__Task instructions__: Extract everything from the first line through the line with "COL = scene.collection", both ends included, except for any pictures.

__Raw data__:
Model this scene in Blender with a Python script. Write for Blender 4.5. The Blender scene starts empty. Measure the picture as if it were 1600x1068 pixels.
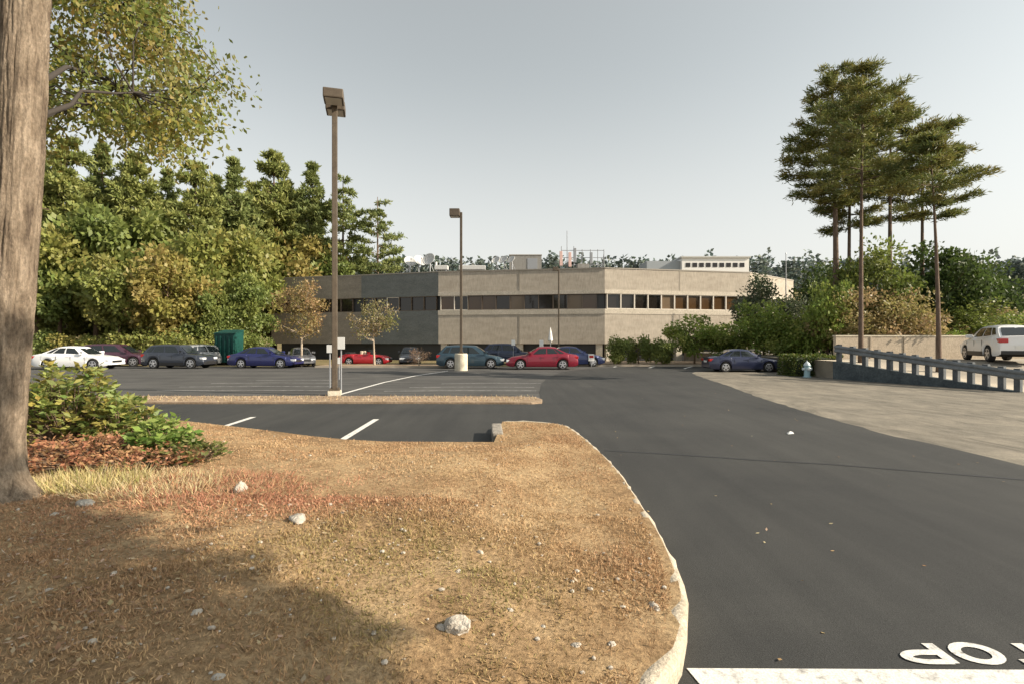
import bpy, bmesh, math, random
import numpy as np
from mathutils import Vector, Matrix, noise
from mathutils.geometry import delaunay_2d_cdt

R = math.radians
scene = bpy.context.scene
COL = scene.collection

# ------------------------------------------------------------------ camera
CAM_H = 1.75
F, CX, CY = 800.0, 800.0, 534.0          # the photo's focal length and centre, in its pixels
cam = bpy.data.cameras.new('camera')
cam.sensor_fit = 'HORIZONTAL'; cam.sensor_width = 36; cam.lens = 18
cam.clip_start = 0.05; cam.clip_end = 3000
camo = bpy.data.objects.new('camera', cam); COL.objects.link(camo)
camo.location = (0, 0, CAM_H); camo.rotation_euler = (R(90), 0, 0)
scene.camera = camo

# ------------------------------------------------------------------ sky, sun, exposure
SUN_BEHIND, SUN_EL = 13.0, 29.0           # sun to the right, a little behind the camera
S = Vector((math.cos(R(SUN_BEHIND)) * math.cos(R(SUN_EL)), -math.sin(R(SUN_BEHIND)) * math.cos(R(SUN_EL)), math.sin(R(SUN_EL))))
world = bpy.data.worlds.new('World'); scene.world = world
world.use_nodes = True
wn = world.node_tree
sky = wn.nodes.new('ShaderNodeTexSky'); sky.sky_type = 'NISHITA'; sky.sun_disc = False
sky.sun_elevation = R(SUN_EL); sky.sun_rotation = math.atan2(S.x, S.y)
sky.air_density = 1.0; sky.dust_density = 2.4; sky.ozone_density = 1.0; sky.altitude = 0
hs = wn.nodes.new('ShaderNodeHueSaturation'); hs.inputs['Saturation'].default_value = 0.3
bg = wn.nodes['Background']; bg.inputs['Strength'].default_value = 0.112
hz = wn.nodes.new('ShaderNodeMix'); hz.data_type = 'RGBA'; tcs = wn.nodes.new('ShaderNodeTexCoord'); sp_ = wn.nodes.new('ShaderNodeSeparateXYZ'); wn.links.new(tcs.outputs['Generated'], sp_.inputs[0])
mr = wn.nodes.new('ShaderNodeMapRange'); mr.interpolation_type = 'SMOOTHSTEP'; mr.inputs['From Min'].default_value = -.02; mr.inputs['From Max'].default_value = .5; mr.inputs['To Min'].default_value = .8; mr.inputs['To Max'].default_value = .12
wn.links.new(sp_.outputs['Z'], mr.inputs['Value']); wn.links.new(mr.outputs[0], hz.inputs[0])   # thin overall haze in the air
hz.inputs[7].default_value = (4.95, 4.85, 4.6, 1)
wn.links.new(sky.outputs[0], hs.inputs['Color']); tn = wn.nodes.new('ShaderNodeMix'); tn.data_type = 'RGBA'; tn.blend_type = 'MULTIPLY'; tn.inputs[0].default_value = 1; tn.inputs[7].default_value = (1, 1.035, .975, 1)
wn.links.new(hs.outputs[0], tn.inputs[6]); wn.links.new(tn.outputs[2], hz.inputs[6]); wn.links.new(hz.outputs[2], bg.inputs['Color'])
sun = bpy.data.lights.new('sun', 'SUN'); sun.energy = 4.9; sun.angle = R(0.5); sun.color = (1.0, 0.87, 0.69)
suno = bpy.data.objects.new('sun', sun); COL.objects.link(suno)
suno.rotation_euler = S.to_track_quat('Z', 'Y').to_euler(); suno.location = (20, -10, 30)
scene.view_settings.view_transform = 'Standard'; scene.view_settings.look = 'None'
scene.view_settings.exposure = 0.75; scene.view_settings.gamma = 1
try:
    scene.cycles.max_bounces = 6; scene.cycles.diffuse_bounces = 3; scene.cycles.transparent_max_bounces = 4
    scene.cycles.use_denoising = True
except Exception: pass

# ------------------------------------------------------------------ helpers
def G(px, py, z=0.0):                      # the point at height z under a pixel of the photo
    d = (CAM_H - z) * F / (py - CY)
    return ((px - CX) / F * d, d)
def ZP(py, d): return CAM_H - (py - CY) / F * d
def XP(px, d): return (px - CX) / F * d

def tag(o, label=None, cat=None, group=None, kind=None):
    if label: o['label'] = label
    if cat: o['category'] = cat
    if group: o['group'] = group
    if kind: o['kind'] = kind
    return o
def empty(name, loc=(0, 0, 0), rz=0, **k):
    o = bpy.data.objects.new(name, None); COL.objects.link(o)
    o.location = loc; o.rotation_euler = (0, 0, rz); o.empty_display_size = .2
    return tag(o, **k)
def copy_tree(o, parent=None):
    c = o.copy(); COL.objects.link(c)
    c.parent = parent
    for ch in [x for x in list(o.children)]:
        copy_tree(ch, c)
    return c

class MB:
    def __init__(s): s.v = []; s.f = []; s.m = []
    def add(s, verts, faces, mi=0):
        b = len(s.v); s.v += [tuple(v) for v in verts]
        s.f += [tuple(b + i for i in f) for f in faces]; s.m += [mi] * len(faces); return s
    def box(s, x0, y0, z0, x1, y1, z1, mi=0, M=None):
        vs = [(x0,y0,z0),(x1,y0,z0),(x1,y1,z0),(x0,y1,z0),(x0,y0,z1),(x1,y0,z1),(x1,y1,z1),(x0,y1,z1)]
        if M is not None: vs = [M @ Vector(v) for v in vs]
        return s.add(vs, [(3,2,1,0),(4,5,6,7),(0,1,5,4),(1,2,6,5),(2,3,7,6),(3,0,4,7)], mi)
    def rbox(s, x0, y0, z0, x1, y1, z1, b=.03, mi=0, M=None):     # box with chamfered edges
        bm = bmesh.new(); bmesh.ops.create_cube(bm, size=1)
        for v in bm.verts: v.co = Vector(((x0+x1)/2 + v.co.x*(x1-x0), (y0+y1)/2 + v.co.y*(y1-y0), (z0+z1)/2 + v.co.z*(z1-z0)))
        bmesh.ops.bevel(bm, geom=bm.edges[:], offset=b, segments=2, affect='EDGES', profile=.6)
        bm.verts.index_update()
        vs = [(M @ v.co if M is not None else v.co.copy()) for v in bm.verts]
        s.add(vs, [[v.index for v in f.verts] for f in bm.faces], mi); bm.free(); return s
    def tube(s, pts, rad, n=8, mi=0, cap=True):
        pts = [Vector(p) for p in pts]
        if not hasattr(rad, '__len__'): rad = [rad] * len(pts)
        rings = []; ref = None
        for i, p in enumerate(pts):
            t = (pts[min(i+1, len(pts)-1)] - pts[max(i-1, 0)])
            t = t.normalized() if t.length > 1e-9 else Vector((0,0,1))
            a = ref if ref is not None else (Vector((1,0,0)) if abs(t.x) < .8 else Vector((0,1,0)))
            u = (a - t * a.dot(t)).normalized(); ref = u; w = t.cross(u)
            rings.append([p + (u*math.cos(2*math.pi*k/n) + w*math.sin(2*math.pi*k/n)) * rad[i] for k in range(n)])
        vs = [v for r in rings for v in r]; fs = []
        for i in range(len(pts)-1):
            for k in range(n):
                fs.append((i*n+k, i*n+(k+1)%n, (i+1)*n+(k+1)%n, (i+1)*n+k))
        if cap: fs += [tuple(range(n))[::-1], tuple((len(pts)-1)*n+k for k in range(n))]
        return s.add(vs, fs, mi)
    def prism(s, poly, z0, z1, mi=0):
        n = len(poly)
        a = sum(poly[i][0]*poly[(i+1)%n][1]-poly[(i+1)%n][0]*poly[i][1] for i in range(n))
        if a < 0: poly = poly[::-1]
        vs = [(x,y,z0) for x,y in poly] + [(x,y,z1) for x,y in poly]
        return s.add(vs, [tuple(range(n))[::-1], tuple(range(n,2*n))] + [(i,(i+1)%n,n+(i+1)%n,n+i) for i in range(n)], mi)
    def build(s, name, mats, parent=None, smooth=False, angle=None):
        me = bpy.data.meshes.new(name); me.from_pydata(s.v, [], s.f); me.update()
        mats = mats if isinstance(mats, (list, tuple)) else [mats]
        for m in mats: me.materials.append(m)
        if len(mats) > 1: me.polygons.foreach_set('material_index', s.m)
        if smooth: me.polygons.foreach_set('use_smooth', [True]*len(me.polygons))
        if smooth and angle:
            try: me.set_sharp_from_angle(angle=R(angle))
            except Exception: pass
        o = bpy.data.objects.new(name, me); COL.objects.link(o); o.parent = parent
        return o

# ------------------------------------------------------------------ materials
MATS = {}
def pm(name, col, rough=.7, metal=0.0, coat=0.0, spec=.5):
    m = bpy.data.materials.new(name); m.use_nodes = True
    b = m.node_tree.nodes['Principled BSDF']
    b.inputs['Base Color'].default_value = (*col, 1); b.inputs['Roughness'].default_value = rough
    b.inputs['Metallic'].default_value = metal; b.inputs['Coat Weight'].default_value = coat
    b.inputs['Coat Roughness'].default_value = .04
    b.inputs['Specular IOR Level'].default_value = spec
    MATS[name] = m; return m
def N(m, t, **k):
    n = m.node_tree.nodes.new(t)
    for a, v in k.items(): setattr(n, a, v)
    return n
def coords(m, scale=(1,1,1), kind='pos', rot=0):
    if kind == 'pos': g = N(m, 'ShaderNodeNewGeometry').outputs['Position']
    else: g = N(m, 'ShaderNodeTexCoord').outputs['Object']
    mp = N(m, 'ShaderNodeMapping'); mp.inputs['Scale'].default_value = scale; mp.inputs['Rotation'].default_value = (0,0,rot)
    m.node_tree.links.new(g, mp.inputs['Vector']); return mp.outputs[0]
def noise_tex(m, vec, scale, detail=5, rough=.6, dist=0):
    n = N(m, 'ShaderNodeTexNoise'); n.inputs['Scale'].default_value = scale; n.inputs['Detail'].default_value = detail
    n.inputs['Roughness'].default_value = rough; n.inputs['Distortion'].default_value = dist
    m.node_tree.links.new(vec, n.inputs['Vector']); return n.outputs['Fac']
def ramp(m, fac, stops):
    r = N(m, 'ShaderNodeValToRGB'); e = r.color_ramp.elements
    while len(e) < len(stops): e.new(.5)
    for i, (p, c) in enumerate(stops): e[i].position = p; e[i].color = (*c, 1)
    m.node_tree.links.new(fac, r.inputs[0]); return r.outputs[0]
def mix(m, fac, a, b, blend='MIX'):
    x = N(m, 'ShaderNodeMix', data_type='RGBA', blend_type=blend)
    L = m.node_tree.links
    if isinstance(fac, (int, float)): x.inputs[0].default_value = fac
    else: L.new(fac, x.inputs[0])
    for v, i in ((a, 6), (b, 7)):
        if isinstance(v, tuple): x.inputs[i].default_value = (*v, 1)
        else: L.new(v, x.inputs[i])
    return x.outputs[2]
def out_col(m, c): m.node_tree.links.new(c, m.node_tree.nodes['Principled BSDF'].inputs['Base Color'])
def bump(m, h, strength=.3, dist=.02):
    b = N(m, 'ShaderNodeBump'); b.inputs['Strength'].default_value = strength; b.inputs['Distance'].default_value = dist
    m.node_tree.links.new(h, b.inputs['Height']); m.node_tree.links.new(b.outputs[0], m.node_tree.nodes['Principled BSDF'].inputs['Normal'])
def mottled(name, c1, c2, scale=3, rough=.85, stretch=(1,1,1), b=.3, bd=.01, kind='pos', fine=40, lo=.35, hi=.65, spec=.3):
    m = pm(name, c1, rough, spec=spec); v = coords(m, stretch, kind)
    f = noise_tex(m, v, scale, 6); c = ramp(m, f, [(lo, c1), (hi, c2)])
    f2 = noise_tex(m, v, fine, 3); g = ramp(m, f2, [(.3, (.72,.72,.72)), (.7, (1.15,1.15,1.15))])
    out_col(m, mix(m, 1.0, c, g, 'MULTIPLY')); bump(m, f2, b, bd); return m

def leaf_mat(name, rough=.55, trans=.3):
    m = pm(name, (.1,.2,.05), rough, spec=.35)
    at = N(m, 'ShaderNodeAttribute', attribute_name='Col'); L = m.node_tree.links
    bs = m.node_tree.nodes['Principled BSDF']; L.new(at.outputs['Color'], bs.inputs['Base Color'])
    if trans > 0:
        tr = N(m, 'ShaderNodeBsdfTranslucent'); L.new(at.outputs['Color'], tr.inputs['Color'])
        mx = N(m, 'ShaderNodeMixShader'); mx.inputs[0].default_value = trans
        L.new(bs.outputs[0], mx.inputs[1]); L.new(tr.outputs[0], mx.inputs[2])
        L.new(mx.outputs[0], m.node_tree.nodes['Material Output'].inputs['Surface'])
    return m
LEAF = leaf_mat('leaf', .5, .42)
NEEDLE = leaf_mat('needle', .6, .3)
STRAW = leaf_mat('straw', .8, .25)
PEBBLE = leaf_mat('pebble', .85, 0)
BARK = mottled('bark_brown', (.13,.09,.06), (.24,.17,.12), 6, .95, (3,3,.5), .8, .03)
BARKP = mottled('pine_bark', (.115,.08,.06), (.2,.145,.11), 5, .95, (3,3,.6), .8, .03)
BARKL = mottled('pale_bark', (.36,.29,.22), (.5,.42,.33), 5, .9, (3,3,.6), .5, .02)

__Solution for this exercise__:
Model this scene in Blender with a Python script. Write for Blender 4.5. The Blender scene starts empty. Measure the picture as if it were 1600x1068 pixels.
import bpy, bmesh, math, random
import numpy as np
from mathutils import Vector, Matrix, noise
from mathutils.geometry import delaunay_2d_cdt

R = math.radians
scene = bpy.context.scene
COL = scene.collection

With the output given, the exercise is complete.